The lexical specification defines what the scanner recognizes and which matches it should emit as a token.

Syntax

skip  NAME_1 'pattern'
token NAME_2 'pattern'

token rules emit a token when matched. skip rules consume input silently (useful for whitespace and comments in the language you are implementing).

Token names

Token names are composed of capital letters, underscore, and digits. They must start with a letter.

Examples of valid token names:

  • NAME
  • FIRST_NAME
  • NAME_1

Examples of invalid token names:

  • name
  • name
  • FIRST-NAME
  • _NAME
  • 1_NAME

Patterns

Patterns are regular expressions enclosed in single or double quotes. They use Python's re syntax (the scanner runs in Python).

Patterns may be enclosed in double or single quotes. This is useful when trying to match those same characters while avoiding escape characters.

A few common patterns:

Pattern Matches
'\d+' Whole Numbers
'\s+' Whitespace including a newline
'\w+' A word (only alphabetic, numeric, and underscore characters)
'\n' A newline character
'[a-zA-Z_]\w*' An word that does not begin with a digit
'\+' A literal + (escaped)
'\*' A literal * (escaped)
'"[^"]*"' A double-quoted string
'.*' Zero or more non-newline characters

Patterns cannot match across multiple lines. The scanner processes input one line at a time, so every match is limited to the current line.

A pattern may still match the newline character at the end of the current line. For example, '\n' matches a single newline character.

Scanning algorithm

The scanner processes input from left to right, performing the following steps:

  1. Use the first-longest-match rule to select a scanner rule, or raise an error if no rule matches.
  2. Consume the matching text from the front of the input.
  3. If the selected rule is a token rule, emit a token. If it is a skip rule, emit nothing.

First-longest-match rule

To select a scanner rule:

  1. Match every scanner rule against the front of the input.
  2. The rule whose pattern matches the most characters wins.
  3. If multiple rules match the same number of characters, the rule that appears first in the grammar wins.

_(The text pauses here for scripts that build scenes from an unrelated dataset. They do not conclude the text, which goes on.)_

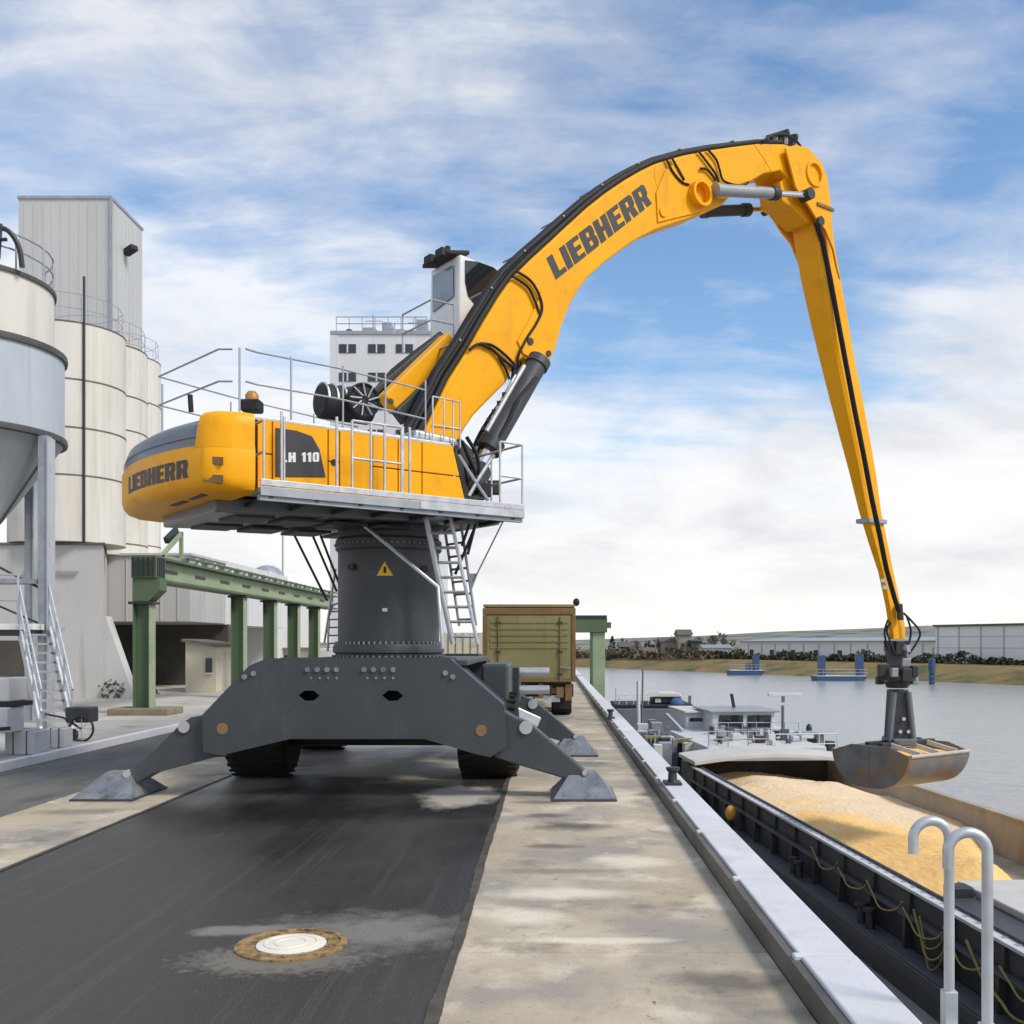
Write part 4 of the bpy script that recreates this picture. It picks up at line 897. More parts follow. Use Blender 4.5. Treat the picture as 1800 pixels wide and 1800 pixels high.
# --- undercarriage
FY = 13.15
def fp(px, py, Y=FY): return at(px, py, Y)
FRONT = [(470,1157),(790,1157),(886,1240),(892,1312),(862,1331),(838,1326),(745,1299),(510,1299),(388,1328),(357,1322),(355,1257),(438,1170)]
hexh = lambda cx, cy: [(cx-19,cy),(cx-8,cy-9),(cx+8,cy-9),(cx+19,cy),(cx+8,cy+9),(cx-8,cy+9)]
def beam(Y0, Y1, name, lab):
    poly = [(*at(x, y, FY).to_tuple(),) for x, y in FRONT]; sh = lambda p: (p[0], Y0, p[2])
    holes = [[sh(at(*q, FY)) for q in hexh(543,1223)], [sh(at(*q, FY)) for q in hexh(690,1223)]]
    o = MB().plate([sh(p) for p in poly], holes, (0,.045,0)).build(name, M['dark_grey'], cr, label=lab)
    MB().plate([(p[0], Y1-.045, p[2]) for p in poly], [], (0,.045,0)).build('inner_web', M['dark_grey'], o)
    inn = [Vector(sh(p)) for p in poly]; cen = sum(inn, Vector())/len(inn)
    inn = [p+(cen-p)*.012 for p in inn]; mb = MB(); n = len(inn)
    for i in range(n):
        a, b = inn[i], inn[(i+1) % n]; off = Vector((0,.046,0)); e = Vector((0, Y1-Y0-.046, 0)); m = (cen-a)*.03; m2 = (cen-b)*.03
        mb.hexa([a+off, b+off, b+off+m2, a+off+m, a+e, b+e, b+e+m2, a+e+m])
    mb.build('flange', M['dark_grey'], o)
    return o
fb = beam(FY, FY+.75, 'support_beam', 'grey front support beam with two diamond holes')
rbm = beam(18.25, 19.0, 'support_beam', 'grey rear support beam')
mb = MB()
for base in (541, 640):
    for i in range(4):
        p = fp(base+i*17, 1177); mb.cyl(p, p-Vector((0,.025,0)), .035, 8)
        p = fp(base+6+i*15, 1192); mb.cyl(p, p-Vector((0,.012,0)), .018, 6)
for c in ((430,1190),(446,1184),(783,1183),(796,1190)):
    p = fp(*c); mb.cyl(p, p-Vector((0,.025,0)), .035, 8)
mb.build('bolt', M['foot'], fb, kind='stuff')
mb = MB()
for c in ((391,1281),(846,1284)):
    p = fp(*c); mb.cyl(p, p-Vector((0,.008,0)), .075, 14)
mb.build('rust_plug', M['rust'], fb, kind='stuff')
# centre frame, deck and hardware
MB().bx(CX-1.0, CX+1.0, FY+.76, 18.24, .75, 1.70).build('centre_frame', M['dark_grey'], cr, bevel=.03)
MB().bx(CX-1.22, CX+1.45, FY+.5, 18.6, 1.703, 1.775).build('deck_plate', M['dark_grey'], cr, bevel=.01)
MB().bx(-1.02, -.62, 15.0, 16.6, 1.15, 1.70).build('side_tank', M['dark_grey'], cr, bevel=.04)
MB().bx(-.78, -.52, 17.0, 17.9, 1.0, 1.6).build('valve_box', M['dark'], cr, bevel=.02)
for z in (1.52, 1.22): MB().cyl((-.60, 17.2, z), (-.02, 17.2, z), .075, 12).build('pipe', M['galv'], cr, smooth=50)
MB().bar((-.62,15.2,1.02),(-.2,15.35,.82),.22,.16).build('side_step', M['galv'], cr, bevel=.02)
for Y in (15.45, 19.4):
    MB().cyl((CX-2.2, Y, .62), (CX+2.2, Y, .62), .16, 12).build('axle', M['dark'], cr)
    for sg in (-1, 1):
        xc = -2.62+sg*1.70
        ty_ = MB().lathe([(.33,-.40),(.44,-.455),(.52,-.445),(.58,-.40),(.615,-.32),(.63,-.2),(.63,.2),(.615,.32),(.58,.40),(.52,.445),(.44,.455),(.33,.40)], (xc, Y, .63), (1,0,0), 40).build('wheel', M['tyre'], cr, smooth=50)
        MB().lathe([(.32,-.34),(.15,-.28),(0,-.28),(0,.28),(.15,.28),(.32,.34)], (xc, Y, .63), (1,0,0), 24).build('rim', M['dark_grey'], ty_, smooth=40)
        mb = MB()
        for i in range(28):
            a = 2*PI*i/28
            for q in (-1, 1):
                c_ = Vector((xc+q*.24, Y+.622*math.cos(a+.11*(q > 0)), .63+.622*math.sin(a+.11*(q > 0)))); t_ = Vector((0, -math.sin(a), math.cos(a)))
                mb.bar(c_-Vector((.17,0,0))-t_*.03*q, c_+Vector((.17,0,0))+t_*.03*q, .05, .02, (0, math.cos(a), math.sin(a)))
        mb.build('tread', M['tyre'], ty_, kind='stuff')
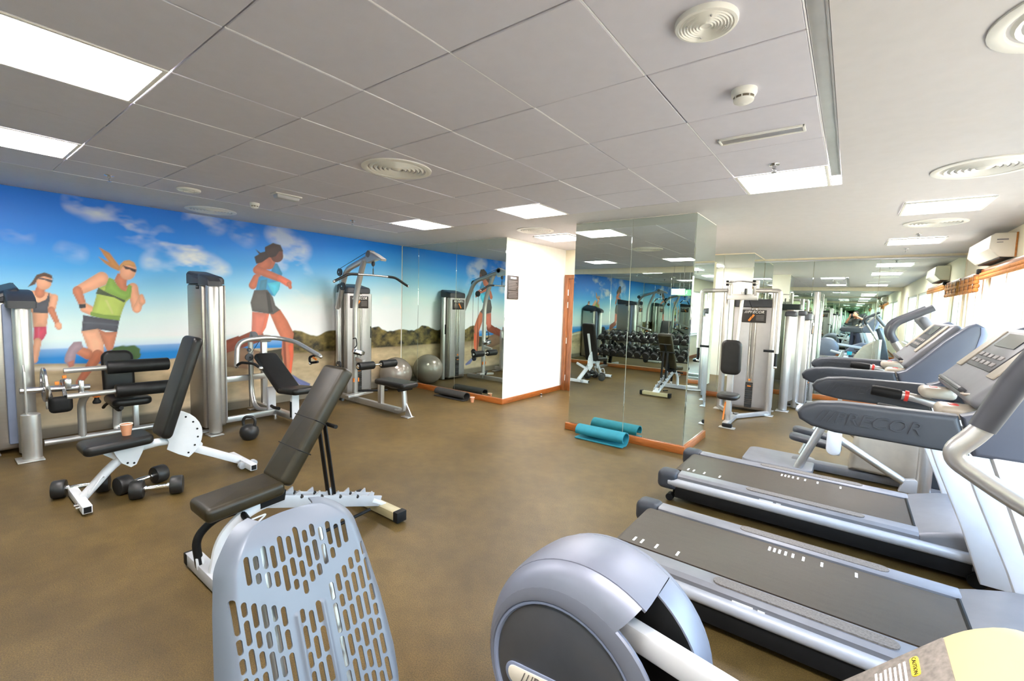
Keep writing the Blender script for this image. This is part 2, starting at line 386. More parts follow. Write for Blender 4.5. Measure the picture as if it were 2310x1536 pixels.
# door
dr = struct(slab('door_1', -4.25, -3.35, 7.355, 7.4, 0.005, 2.1, 'door_wood', None, .004))
for a, b, c, d in ((-4.33, -4.25, 0, 2.18), (-3.35, -3.27, 0, 2.18)): slab('door_jamb', a, b, 7.34, 7.4, c, d, 'door_wood', dr, .005)
slab('door_head', -4.25, -3.35, 7.34, 7.4, 2.105, 2.18, 'door_wood', dr, .005)
for z in (.25, .95, 1.62, 1.85): MB().cyl((-4.245, 7.348, z - .055), (-4.245, 7.348, z + .055), .012, 10).done('hinge', 'chrome', dr)
MB().cyl((-3.45, 7.36, 1.02), (-3.45, 7.30, 1.02), .01).cyl((-3.45, 7.305, 1.02), (-3.57, 7.305, 1.02), .011).done('door_handle', 'chrome', dr)

# ceiling: tiles, plain border, trim
TX = [-.205 - .607 * k for k in range(10)]
TY = [.77 + .625 * j for j in range(-3, 7)]
slab('border_panel', TX[0] + .07, XR, YB, YF, H, H + .06, 'plaster', ceil)
slab('border_panel', XL, TX[0] + .07, TY[-1], YF, H, H + .06, 'plaster', ceil)
slab('border_panel', XL, TX[-1], YB, TY[-1], H, H + .06, 'plaster', ceil)
tr = struct(MB().box((TX[0] + .035, (YB + TY[-1] - .3) / 2, H + .012), (.062, TY[-1] - .3 - YB, .02), bev=.004).box((TX[0] + .064, (YB + TY[-1] - .3) / 2, H + .002), (.008, TY[-1] - .3 - YB, .008)).done('trim_1', 'aluminium'))
LIGHTS = {(0, 8), (4, 8), (7, 8), (4, 2), (7, 2), (0, 2)}
tile_me = None
for k in range(9):
    for j in range(len(TY) - 1):
        x, y = (TX[k] + TX[k + 1]) / 2, (TY[j] + TY[j + 1]) / 2
        if (k, j) in LIGHTS: continue
        if tile_me is None:
            t = MB().box((0, 0, 0), (.607 - .007, .625 - .007, .02), bev=.003, seg=1).done('ceiling_tile', 'ceiling', ceil, world=False); tile_me = t.data
        else:
            t = bpy.data.objects.new('ceiling_tile', tile_me); COL.objects.link(t); t.parent = ceil
        t.location = (x, y, H + .008 + random.uniform(0, .004)); t.rotation_euler = (random.uniform(-.002, .002), random.uniform(-.004, .004), 0)
for k in range(10):
    for j in range(len(TY) - 1):
        wgt = random.choice((.004, .005, .007, .0)) if 0 < k < 9 else .005
        if (k, j) in LIGHTS and (k - 1, j) in LIGHTS or wgt == 0: continue
        MB().box((TX[k], (TY[j] + TY[j + 1]) / 2, H + .002), (wgt, TY[j + 1] - TY[j] - .004, .004)).done('lit_edge_strip', 'lit_edge_white', ceil)  # white strips paint light-catching tile edges along the lengthwise seams
def lamp(cx, cy, sx, sy, label, dz=0.0):
    o = thing('ceiling_light', label, 'ceiling light', (cx, cy, H), 'recessed square ceiling lights')
    f = MB(); t = .022; z = H + .004 + dz
    for s in (-1, 1):
        f.box((cx + s * (sx / 2 - t / 2), cy, z), (t, sy, .016), bev=.003); f.box((cx, cy + s * (sy / 2 - t / 2), z), (sx - 2 * t, t, .016), bev=.003)
    f.done('light_frame', 'grille', o)
    MB().box((cx, cy, H + .012 + dz), (sx - 2 * t - .002, sy - 2 * t - .002, .006), bev=.001).done('diffuser', 'lamp', o)
    return o
LL = {(0, 8): 'lit square ceiling light nearest the smoke detector and vent grille', (4, 8): 'lit square ceiling light above the white passage wall, right of its twin', (7, 8): 'lit square ceiling light above the lat pulldown and wall mirror',
      (4, 2): 'large lit ceiling light at the top left, nearest the camera', (7, 2): 'lit ceiling light at the left edge nearest the mural', (0, 2): 'lit ceiling light overhead behind the photographer'}
for (k, j), lb in LL.items(): lamp((TX[k] + TX[k + 1]) / 2, (TY[j] + TY[j + 1]) / 2, .60, .615, lb)
lamp(.61, 5.80, .6, .62, 'lit ceiling light over the treadmills in the smooth ceiling, right side', -.016)
lamp(.62, 8.28, .6, .6, 'lit ceiling light closest to the far mirror', -.016)
lamp(.62, .35, .6, .6, 'lit ceiling light over the recumbent bike, out of direct view', -.016)
lamp(-3.62, 5.96, .6, .6, 'lit ceiling light in front of the brown door, cut by the column', -.016)
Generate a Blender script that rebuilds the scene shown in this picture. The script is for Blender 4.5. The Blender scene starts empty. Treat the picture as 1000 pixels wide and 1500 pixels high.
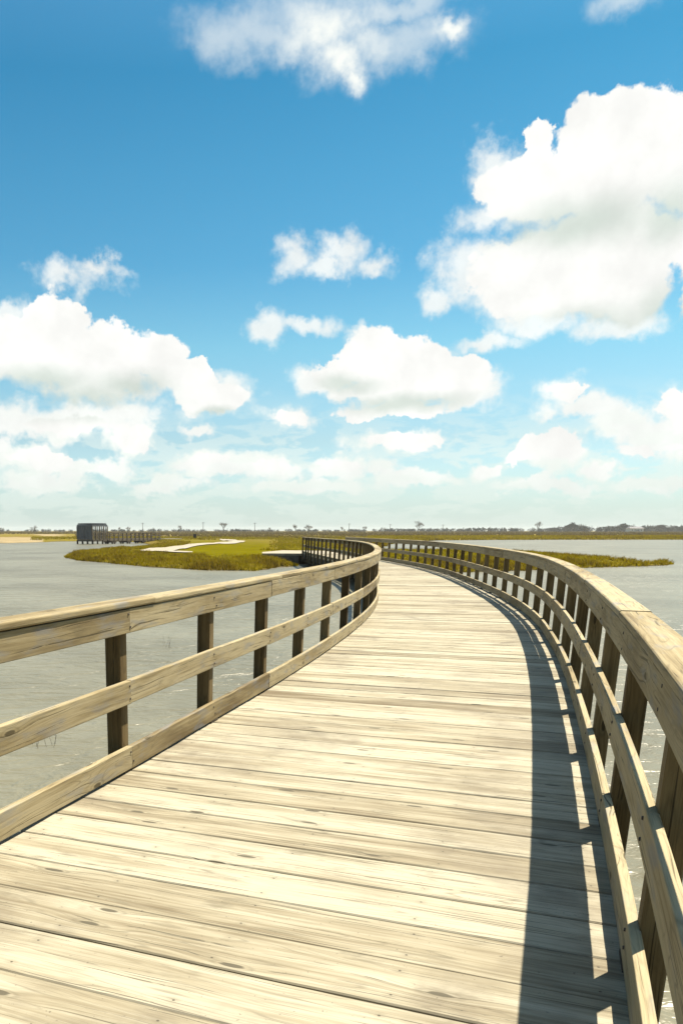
import bpy, math, random
import numpy as np
from mathutils import Vector
random.seed(7); rng = np.random.default_rng(7)
scene = bpy.context.scene
COL = scene.collection
R = math.radians

# ------------------------------------------------------------------ camera model
F, XP, YP, YH = 1232.8, 270.0, 1116.3, 777.0      # pixels of the 1000 px wide photograph
TH = math.atan((YP - YH) / F)
DECK = 0.68                                       # deck above the water (water is z = 0)
EYE = DECK + 1.40
def at(px, py, z=0.0):
    """ground position of a point seen at (px,py) that lies at height z"""
    d = max(py - YH, 0.05)
    zc = F * (EYE - z) / (d * math.cos(TH))
    return np.array([(px - XP) * zc / F, (zc - (EYE - z) * math.sin(TH)) / math.cos(TH)])
def at_dist(px, Y):
    """ground x of image column px at forward distance Y (near horizon)"""
    zc = Y * math.cos(TH)
    return (px - XP) * zc / F

cam_d = bpy.data.cameras.new('camera'); cam = bpy.data.objects.new('camera', cam_d)
COL.objects.link(cam); scene.camera = cam
cam_d.sensor_fit = 'HORIZONTAL'; cam_d.sensor_width = 36; cam_d.lens = 36 * F / 1000
cam_d.shift_x = (500 - XP) / 1000; cam_d.shift_y = (YP - 750) / 1000
cam_d.clip_start = 0.05; cam_d.clip_end = 20000
cam.location = (0, 0, EYE); cam.rotation_euler = (math.pi / 2 - TH, 0, 0)

# ------------------------------------------------------------------ helpers
def nd(nt, typ, **kw):
    n = nt.nodes.new(typ)
    for k, v in kw.items():
        if k.startswith('i_'):
            key = k[2:]
            key = int(key) if key.isdigit() else key.replace('_', ' ')
            n.inputs[key].default_value = v
        else: setattr(n, k, v)
    return n
class G:
    """small expression helper on a node tree"""
    def __init__(s, nt): s.nt = nt
    def link(s, a, b): s.nt.links.new(a, b)
    def put(s, sock, v):
        if hasattr(v, 'is_linked') or hasattr(v, 'links'): s.link(v, sock)
        else: sock.default_value = v
    def m(s, op, a, b=None, c=None, clamp=False):
        n = s.nt.nodes.new('ShaderNodeMath'); n.operation = op; n.use_clamp = clamp
        s.put(n.inputs[0], a)
        if b is not None: s.put(n.inputs[1], b)
        if c is not None: s.put(n.inputs[2], c)
        return n.outputs[0]
    def v(s, op, a, b=None, c=None):
        n = s.nt.nodes.new('ShaderNodeVectorMath'); n.operation = op
        s.put(n.inputs[0], a)
        if b is not None: s.put(n.inputs[1], b)
        if c is not None: s.put(n.inputs[2], c)
        return n.outputs['Value'] if op in ('LENGTH', 'DOT_PRODUCT', 'DISTANCE') else n.outputs[0]
    def noise(s, vec, scale, detail=4, rough=.55, dist=0., lac=2.):
        n = s.nt.nodes.new('ShaderNodeTexNoise'); s.put(n.inputs['Vector'], vec)
        n.inputs['Scale'].default_value = scale; n.inputs['Detail'].default_value = detail
        n.inputs['Roughness'].default_value = rough; n.inputs['Distortion'].default_value = dist
        n.inputs['Lacunarity'].default_value = lac
        return n.outputs['Fac']
    def ramp(s, fac, a, b, lo=0., hi=1., smooth=True):
        n = s.nt.nodes.new('ShaderNodeMapRange'); n.interpolation_type = 'SMOOTHSTEP' if smooth else 'LINEAR'
        s.put(n.inputs[0], fac); s.put(n.inputs[1], a); s.put(n.inputs[2], b); s.put(n.inputs[3], lo); s.put(n.inputs[4], hi)
        return n.outputs[0]
    def mix(s, fac, a, b, blend='MIX'):
        n = s.nt.nodes.new('ShaderNodeMix'); n.data_type = 'RGBA'; n.blend_type = blend
        s.put(n.inputs[0], fac)
        for i, c in ((6, a), (7, b)):
            s.put(n.inputs[i], (*c, 1) if isinstance(c, tuple) and len(c) == 3 else c)
        return n.outputs[2]
    def colramp(s, fac, stops):
        n = s.nt.nodes.new('ShaderNodeValToRGB'); s.put(n.inputs[0], fac); e = n.color_ramp.elements
        while len(e) < len(stops): e.new(0.5)
        for k, (p, c) in enumerate(stops): e[k].position = p; e[k].color = (*c, 1)
        return n.outputs[0]
    def xyz(s, x, y, z=0.):
        n = s.nt.nodes.new('ShaderNodeCombineXYZ')
        for i, q in enumerate((x, y, z)): s.put(n.inputs[i], q)
        return n.outputs[0]
    def sep(s, v):
        n = s.nt.nodes.new('ShaderNodeSeparateXYZ'); s.link(v, n.inputs[0]); return n.outputs
def new_mat(name):
    m = bpy.data.materials.new(name); m.use_nodes = True; nt = m.node_tree
    b = nt.nodes['Principled BSDF']
    return m, G(nt), b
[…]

In short, to determine which lexical rule to apply, the scanner uses a first-longest-match rule: it first prefers the longest matching rule, and uses rule order only to break ties.

Let's look at some examples.

Example: longest match wins

Rules:

token EQ '='
token EQEQ '=='

Input:

==

Matches:

  • EQ matches 1 character.
  • EQEQ matches 2 characters.

Result:

EQEQ wins because it matches more characters.

Example: the first, longest-match wins

Rules:

token WORD '[a-z]+'
token IF 'if'

Input:

if

Matches:

  • WORD matches 2 characters.
  • IF matches 2 characters.

Result:

The match lengths are equal, so the rule that appears first in the grammar wins. So, an WORD token containing the lexeme "if" would be emitted.

Example: skips compete with tokens

skip WORD '[a-z]+'
token IF 'if'

And suppose our input is:

if

Again the WORD rule would win, but since it is now a skip rule, no token would be emitted.